[78-L] What is a Savannah Band?
Kristjan Saag
saag at telia.com.invalid
Wed Nov 29 14:19:00 PST 2017
On 2017-11-29 20:19, David Lennick wrote:
> And what did Havana have to do with the Savoy Havana Band?
Here's what (adding to John Wright's note):
"In 1919, Bert Ralton an American Saxophonist, left Art Hickman's band
in New York City, went to Havana, Cuba, and formed his own band. About
1920/1, he arrived in England, and, in March of 1922, his New York
Havana Band played at London's Coliseum. A few months later they opened
at the Savoy Hotel as the Savoy Havana Band. On April 23, 1922, they
first broadcast from a BBC studio, and 5 months later became the first
dance band to have regular, weekly broadcasts remoted from the Savoy Hotel"
From:
https://famoushotels.org/news/savoy-and-popular-music
On the other hand: the Caribbean touch was very light in the Savoy
Havana Band's repertoire. Andrew Homzy writes:
"In their repertoire was both "Hard Hearted Havanna" and "Havana Nagila”

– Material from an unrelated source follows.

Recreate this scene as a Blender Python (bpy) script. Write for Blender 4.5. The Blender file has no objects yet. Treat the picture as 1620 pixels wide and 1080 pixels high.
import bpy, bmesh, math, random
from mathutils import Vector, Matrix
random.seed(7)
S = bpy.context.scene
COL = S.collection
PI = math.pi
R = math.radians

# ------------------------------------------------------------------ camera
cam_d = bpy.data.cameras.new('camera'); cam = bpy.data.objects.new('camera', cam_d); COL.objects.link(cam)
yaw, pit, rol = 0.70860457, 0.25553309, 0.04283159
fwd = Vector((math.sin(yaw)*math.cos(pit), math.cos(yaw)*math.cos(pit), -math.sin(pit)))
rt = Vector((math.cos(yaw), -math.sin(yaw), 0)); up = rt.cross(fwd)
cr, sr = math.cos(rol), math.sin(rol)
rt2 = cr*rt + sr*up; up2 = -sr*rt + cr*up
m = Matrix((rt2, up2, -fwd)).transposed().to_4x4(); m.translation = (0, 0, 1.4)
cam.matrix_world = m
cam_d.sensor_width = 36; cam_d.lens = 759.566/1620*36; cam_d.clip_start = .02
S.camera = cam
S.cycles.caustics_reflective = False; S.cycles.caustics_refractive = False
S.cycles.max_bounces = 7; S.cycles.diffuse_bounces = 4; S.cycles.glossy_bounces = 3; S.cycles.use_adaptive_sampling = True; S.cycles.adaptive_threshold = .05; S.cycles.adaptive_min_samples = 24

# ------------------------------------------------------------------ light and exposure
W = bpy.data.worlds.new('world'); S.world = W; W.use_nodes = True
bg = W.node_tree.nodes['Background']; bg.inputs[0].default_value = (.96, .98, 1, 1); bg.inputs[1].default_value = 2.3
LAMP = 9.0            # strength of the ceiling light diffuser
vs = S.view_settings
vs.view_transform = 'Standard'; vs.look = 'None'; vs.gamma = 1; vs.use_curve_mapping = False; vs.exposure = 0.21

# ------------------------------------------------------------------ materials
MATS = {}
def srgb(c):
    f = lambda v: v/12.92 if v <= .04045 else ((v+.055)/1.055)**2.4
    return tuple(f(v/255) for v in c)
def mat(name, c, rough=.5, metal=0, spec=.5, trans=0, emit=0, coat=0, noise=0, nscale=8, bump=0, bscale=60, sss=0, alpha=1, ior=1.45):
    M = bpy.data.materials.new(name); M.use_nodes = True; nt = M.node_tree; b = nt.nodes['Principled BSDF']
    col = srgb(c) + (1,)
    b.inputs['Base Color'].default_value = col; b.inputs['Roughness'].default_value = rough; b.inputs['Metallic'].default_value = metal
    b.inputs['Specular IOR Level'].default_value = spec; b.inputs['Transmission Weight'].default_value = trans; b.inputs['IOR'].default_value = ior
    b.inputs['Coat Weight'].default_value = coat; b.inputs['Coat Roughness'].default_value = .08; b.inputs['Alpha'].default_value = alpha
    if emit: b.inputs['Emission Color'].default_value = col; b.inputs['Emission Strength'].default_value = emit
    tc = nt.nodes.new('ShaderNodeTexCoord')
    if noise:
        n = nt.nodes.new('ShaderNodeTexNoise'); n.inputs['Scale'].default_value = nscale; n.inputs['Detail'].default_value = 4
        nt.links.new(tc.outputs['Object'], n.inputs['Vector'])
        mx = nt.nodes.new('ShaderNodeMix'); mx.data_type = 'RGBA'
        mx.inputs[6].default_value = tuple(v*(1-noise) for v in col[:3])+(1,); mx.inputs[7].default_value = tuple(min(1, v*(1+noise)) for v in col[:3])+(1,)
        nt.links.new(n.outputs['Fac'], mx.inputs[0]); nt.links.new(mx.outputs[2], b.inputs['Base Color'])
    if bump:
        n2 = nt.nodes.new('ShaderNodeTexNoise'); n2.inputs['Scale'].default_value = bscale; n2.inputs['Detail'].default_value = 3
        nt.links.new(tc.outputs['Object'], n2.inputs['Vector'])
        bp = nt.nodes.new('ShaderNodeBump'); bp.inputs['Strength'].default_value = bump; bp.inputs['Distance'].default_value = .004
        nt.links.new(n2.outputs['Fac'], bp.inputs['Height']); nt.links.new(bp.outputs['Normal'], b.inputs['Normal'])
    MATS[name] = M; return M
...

Good joke. The first title was actually "Hard Hearted Hannah" and the
second a tango called "Havana" by John Schonberger:
https://www.youtube.com/watch?v=r_wMTqVTn5A
Definitely more Caribbean than "Hava Nagila". But that's about it: the
rest of Savoy Havana Band's repertoire was thing like "Don't Cry
Swanee", "A Japanese Sunset" and "Farewell Blues".
But the Caribbean/ Cuban craze hadn't really began. The habanera played
a part in the development of jazz and popular music in the US in the
early 1900's, but as a rhythm and a dance. Cuban music as such,
introduced by Cuban musicians in the US, came about in the late 1920's.
So even the The New York Havana Band seems to be more of an exotic name
than referring to a musical trend or rumour.
Still I'd like to know more about why Savannah was chosen as a symbol
for "music from the south". New Orleans, yes, but Savannah? What
happened in Savannah? Any Georgians around?